The last time Mahrez had scored, against Leicester in September, was also the previous occasion City mustered more than one goal on Premier League duty.

But Burnley presented ideal opponents; deprived of three of their four senior specialist central midfielders, who were all injured, and veering away from their beloved 4-4-2 for once, they included Josh Benson, whose only previous league football came for Grimsby.

The irritating element for Burnley was that they were complicit in their downfall. “We didn’t turn up in the first half,” admitted manager Sean Dyche.

“You come up with a gameplan as a manager and it is almost dismantled from the off. It was the same story. We have made mistakes and they have capitalised.”
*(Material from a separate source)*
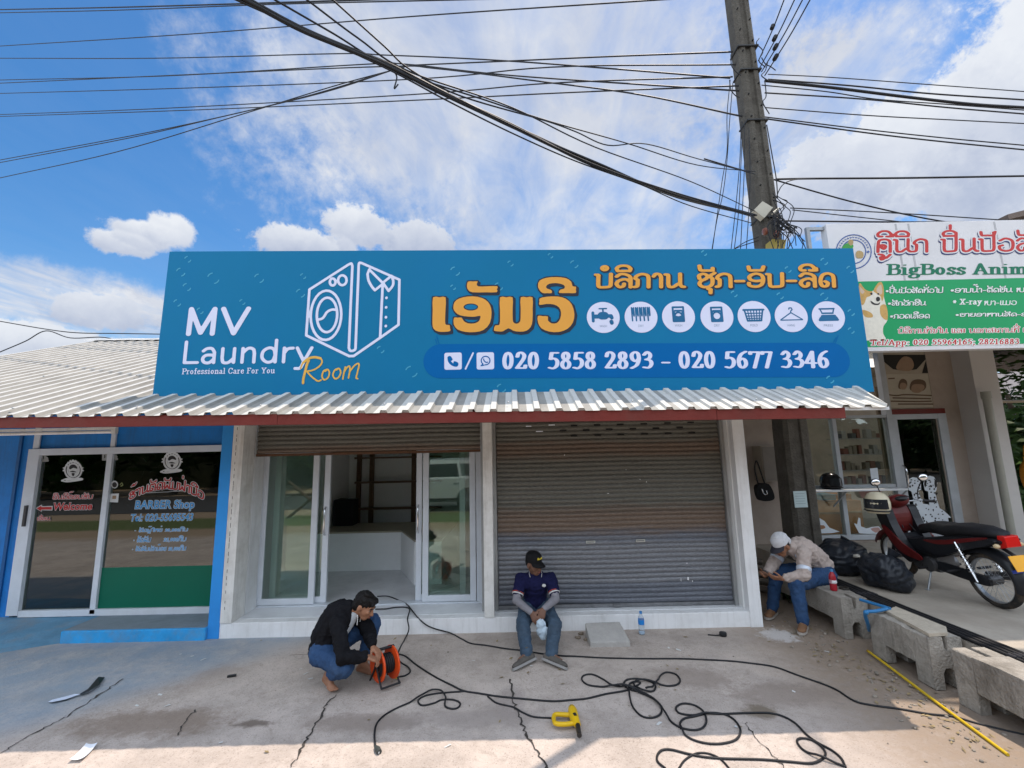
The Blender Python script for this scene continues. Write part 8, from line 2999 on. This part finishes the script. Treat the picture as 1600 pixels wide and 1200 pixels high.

A stalwart was culpable. Flawless in victory over Crystal Palace on Monday, James Tarkowski coughed up possession for the opener, with De Bruyne releasing Mahrez to slot a shot in.

Then their defence switched off for the second, allowing Mahrez to emerge unchecked to meet Kyle Walker’s throw. He darted past two defenders before whipping in a shot off the far post. Bailey Peacock-Farrell, whose Premier League bow came in the place of the injured Nick Pope, was beaten twice before he had made a save. That first stop spared him embarrassment, as De Bruyne tried to lob him from 50 yards.

He was beaten three more times. “The team has got to operate better in front of him,” added Dyche.

Normally Mendy’s overlapping runs lead to crosses, but he ended a three-year wait for a City goal in some style by volleying in from De Bruyne’s curling cross and beating Peacock-Farrell at his near post. “We switched off,” Dyche rued.

Then, teed up by Gabriel Jesus, Torres scored his first Premier League goal with his final touch before being substituted. Phil Foden replaced him and his first contribution was to race on to De Bruyne’s wonderful, defence-splitting pass and cross for Mahrez to convert; headed goals are sufficiently rare that this was his favourite.

City also had two ‘goals’ disallowed, one sparing Peacock-Farrell an unfortunate own goal, and De Bruyne hammered a shot against the post.

“The goals are not important,” Guardiola nonetheless said. Meanwhile, a City defence without Aymeric Laporte kept a clean sheet. Ederson saved Jay Rodriguez’s stinging shot but otherwise had a quiet afternoon. This was the normality he and City craved.